• _STATED GOAL_:
Please output the data below exactly as given, starting at its first line and stopping after the line that contains "R = math.radians".

• _DATA LINES_:
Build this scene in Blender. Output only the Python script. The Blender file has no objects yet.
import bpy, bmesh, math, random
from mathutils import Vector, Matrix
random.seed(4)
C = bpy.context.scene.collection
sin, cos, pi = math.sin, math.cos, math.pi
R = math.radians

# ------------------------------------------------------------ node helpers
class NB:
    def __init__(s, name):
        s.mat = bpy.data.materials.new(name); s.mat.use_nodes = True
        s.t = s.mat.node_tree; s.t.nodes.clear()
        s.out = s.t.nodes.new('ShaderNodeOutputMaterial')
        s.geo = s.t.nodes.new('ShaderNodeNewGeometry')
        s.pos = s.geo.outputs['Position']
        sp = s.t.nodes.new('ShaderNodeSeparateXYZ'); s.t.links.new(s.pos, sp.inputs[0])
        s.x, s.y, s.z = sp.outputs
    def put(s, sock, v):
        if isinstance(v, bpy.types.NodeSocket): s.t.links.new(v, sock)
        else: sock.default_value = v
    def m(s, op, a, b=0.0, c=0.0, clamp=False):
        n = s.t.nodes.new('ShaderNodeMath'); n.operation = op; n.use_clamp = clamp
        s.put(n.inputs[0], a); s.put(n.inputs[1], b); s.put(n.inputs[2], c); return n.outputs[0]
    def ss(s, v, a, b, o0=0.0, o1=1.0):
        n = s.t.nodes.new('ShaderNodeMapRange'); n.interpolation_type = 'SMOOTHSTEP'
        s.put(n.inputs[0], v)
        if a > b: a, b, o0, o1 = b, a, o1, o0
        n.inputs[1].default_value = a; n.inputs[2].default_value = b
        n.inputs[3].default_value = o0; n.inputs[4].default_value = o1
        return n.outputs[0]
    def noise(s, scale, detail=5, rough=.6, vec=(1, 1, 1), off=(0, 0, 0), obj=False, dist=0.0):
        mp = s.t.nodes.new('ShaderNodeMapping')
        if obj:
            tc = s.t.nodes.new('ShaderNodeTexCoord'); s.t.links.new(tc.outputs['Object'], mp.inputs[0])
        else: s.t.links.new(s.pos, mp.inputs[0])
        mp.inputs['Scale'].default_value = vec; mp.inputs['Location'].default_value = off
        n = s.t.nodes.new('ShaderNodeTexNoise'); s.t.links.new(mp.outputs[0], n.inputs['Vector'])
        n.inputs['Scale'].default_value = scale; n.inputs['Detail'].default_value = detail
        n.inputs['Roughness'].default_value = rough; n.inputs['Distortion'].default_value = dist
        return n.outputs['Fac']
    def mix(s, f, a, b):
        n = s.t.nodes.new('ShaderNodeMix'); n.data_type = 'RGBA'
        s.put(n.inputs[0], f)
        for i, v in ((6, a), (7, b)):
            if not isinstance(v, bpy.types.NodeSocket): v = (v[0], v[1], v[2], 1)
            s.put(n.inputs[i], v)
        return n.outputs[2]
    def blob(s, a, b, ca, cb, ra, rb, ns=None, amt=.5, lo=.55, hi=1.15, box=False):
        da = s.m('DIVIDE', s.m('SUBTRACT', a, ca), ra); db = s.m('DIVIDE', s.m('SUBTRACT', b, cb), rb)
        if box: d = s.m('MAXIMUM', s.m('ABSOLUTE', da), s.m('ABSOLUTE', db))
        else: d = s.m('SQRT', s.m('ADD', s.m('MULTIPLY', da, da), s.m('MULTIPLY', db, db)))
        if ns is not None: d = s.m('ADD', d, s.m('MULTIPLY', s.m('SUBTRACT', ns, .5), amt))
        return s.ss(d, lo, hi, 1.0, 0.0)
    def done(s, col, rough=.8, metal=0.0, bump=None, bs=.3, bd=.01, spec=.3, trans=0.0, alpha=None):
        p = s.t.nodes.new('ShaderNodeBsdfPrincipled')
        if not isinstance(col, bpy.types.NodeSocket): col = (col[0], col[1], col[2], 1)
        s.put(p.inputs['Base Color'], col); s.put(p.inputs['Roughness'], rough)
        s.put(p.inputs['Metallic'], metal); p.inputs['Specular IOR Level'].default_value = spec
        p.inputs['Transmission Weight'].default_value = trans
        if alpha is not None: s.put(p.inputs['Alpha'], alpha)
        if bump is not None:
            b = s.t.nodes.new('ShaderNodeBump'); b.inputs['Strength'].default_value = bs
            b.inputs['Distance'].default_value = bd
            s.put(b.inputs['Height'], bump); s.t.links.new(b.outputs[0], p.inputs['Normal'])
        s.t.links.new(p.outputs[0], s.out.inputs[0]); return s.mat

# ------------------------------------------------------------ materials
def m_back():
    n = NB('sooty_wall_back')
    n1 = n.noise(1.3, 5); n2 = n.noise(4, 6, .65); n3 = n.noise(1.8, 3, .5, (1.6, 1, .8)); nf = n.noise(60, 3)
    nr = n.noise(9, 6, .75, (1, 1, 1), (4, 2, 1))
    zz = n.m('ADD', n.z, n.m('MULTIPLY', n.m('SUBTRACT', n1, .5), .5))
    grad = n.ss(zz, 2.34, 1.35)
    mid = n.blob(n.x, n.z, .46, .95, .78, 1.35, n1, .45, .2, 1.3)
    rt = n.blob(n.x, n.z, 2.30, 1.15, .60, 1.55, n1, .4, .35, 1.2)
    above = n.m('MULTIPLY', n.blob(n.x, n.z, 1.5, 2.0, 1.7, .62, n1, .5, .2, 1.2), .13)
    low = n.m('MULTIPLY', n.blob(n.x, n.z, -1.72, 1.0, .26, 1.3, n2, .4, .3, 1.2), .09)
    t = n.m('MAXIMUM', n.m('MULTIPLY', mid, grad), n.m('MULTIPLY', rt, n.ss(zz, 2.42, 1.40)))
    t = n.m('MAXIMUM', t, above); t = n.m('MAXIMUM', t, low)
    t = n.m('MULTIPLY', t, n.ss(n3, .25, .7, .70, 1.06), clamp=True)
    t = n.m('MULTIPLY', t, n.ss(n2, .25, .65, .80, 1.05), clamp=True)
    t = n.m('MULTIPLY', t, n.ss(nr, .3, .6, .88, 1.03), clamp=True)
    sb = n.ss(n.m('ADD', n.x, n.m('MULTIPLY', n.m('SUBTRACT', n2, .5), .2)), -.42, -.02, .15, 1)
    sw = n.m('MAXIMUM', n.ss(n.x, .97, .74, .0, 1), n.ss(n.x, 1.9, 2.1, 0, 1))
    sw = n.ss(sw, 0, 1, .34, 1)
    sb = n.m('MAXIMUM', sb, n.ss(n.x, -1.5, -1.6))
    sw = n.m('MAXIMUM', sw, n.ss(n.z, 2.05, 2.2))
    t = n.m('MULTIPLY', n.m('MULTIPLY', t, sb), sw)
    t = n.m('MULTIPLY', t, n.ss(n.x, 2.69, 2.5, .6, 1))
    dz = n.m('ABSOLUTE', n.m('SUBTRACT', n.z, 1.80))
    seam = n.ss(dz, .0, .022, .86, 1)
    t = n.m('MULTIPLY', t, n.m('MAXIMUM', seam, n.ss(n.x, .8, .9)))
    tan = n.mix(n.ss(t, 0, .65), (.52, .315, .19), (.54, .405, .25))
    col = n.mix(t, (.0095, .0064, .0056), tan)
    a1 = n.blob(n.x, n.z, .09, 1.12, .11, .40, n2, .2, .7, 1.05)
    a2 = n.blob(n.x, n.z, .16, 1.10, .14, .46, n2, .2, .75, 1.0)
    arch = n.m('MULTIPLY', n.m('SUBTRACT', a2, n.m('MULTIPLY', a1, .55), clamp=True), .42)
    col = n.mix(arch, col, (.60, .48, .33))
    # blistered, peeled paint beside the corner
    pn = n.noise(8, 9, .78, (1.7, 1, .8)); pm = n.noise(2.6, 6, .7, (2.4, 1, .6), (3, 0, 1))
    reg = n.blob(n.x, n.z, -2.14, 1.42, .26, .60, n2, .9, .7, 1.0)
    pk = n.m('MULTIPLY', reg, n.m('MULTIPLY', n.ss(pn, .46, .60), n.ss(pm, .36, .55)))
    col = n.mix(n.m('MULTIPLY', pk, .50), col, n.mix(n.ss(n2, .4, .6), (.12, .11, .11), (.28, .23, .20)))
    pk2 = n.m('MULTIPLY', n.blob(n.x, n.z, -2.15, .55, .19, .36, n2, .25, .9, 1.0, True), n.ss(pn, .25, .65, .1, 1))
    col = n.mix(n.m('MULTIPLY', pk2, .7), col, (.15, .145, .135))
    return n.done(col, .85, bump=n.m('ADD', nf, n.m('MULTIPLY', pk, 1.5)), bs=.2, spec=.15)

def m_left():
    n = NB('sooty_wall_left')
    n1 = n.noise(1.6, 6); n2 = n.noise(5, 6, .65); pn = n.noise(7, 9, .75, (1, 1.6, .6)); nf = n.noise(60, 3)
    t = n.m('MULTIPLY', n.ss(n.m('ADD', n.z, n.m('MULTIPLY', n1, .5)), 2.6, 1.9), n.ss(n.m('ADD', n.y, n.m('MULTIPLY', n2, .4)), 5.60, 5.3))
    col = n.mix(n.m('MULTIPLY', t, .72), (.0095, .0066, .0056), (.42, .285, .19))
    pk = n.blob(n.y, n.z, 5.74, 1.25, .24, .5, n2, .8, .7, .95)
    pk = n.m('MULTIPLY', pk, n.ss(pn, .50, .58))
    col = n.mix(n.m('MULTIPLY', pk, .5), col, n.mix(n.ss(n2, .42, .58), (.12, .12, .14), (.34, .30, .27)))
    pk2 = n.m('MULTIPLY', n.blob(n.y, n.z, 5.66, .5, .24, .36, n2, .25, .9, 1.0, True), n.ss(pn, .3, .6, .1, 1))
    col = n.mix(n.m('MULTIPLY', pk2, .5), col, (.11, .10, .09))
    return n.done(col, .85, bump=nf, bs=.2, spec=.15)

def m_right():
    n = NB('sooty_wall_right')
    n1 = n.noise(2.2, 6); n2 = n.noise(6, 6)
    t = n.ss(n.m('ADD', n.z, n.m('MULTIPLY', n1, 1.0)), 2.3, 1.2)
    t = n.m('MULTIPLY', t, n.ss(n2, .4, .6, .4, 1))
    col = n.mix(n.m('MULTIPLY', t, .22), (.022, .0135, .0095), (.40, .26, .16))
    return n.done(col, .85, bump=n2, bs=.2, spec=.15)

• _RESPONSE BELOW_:
Build this scene in Blender. Output only the Python script. The Blender file has no objects yet.
import bpy, bmesh, math, random
from mathutils import Vector, Matrix
random.seed(4)
C = bpy.context.scene.collection
sin, cos, pi = math.sin, math.cos, math.pi
R = math.radians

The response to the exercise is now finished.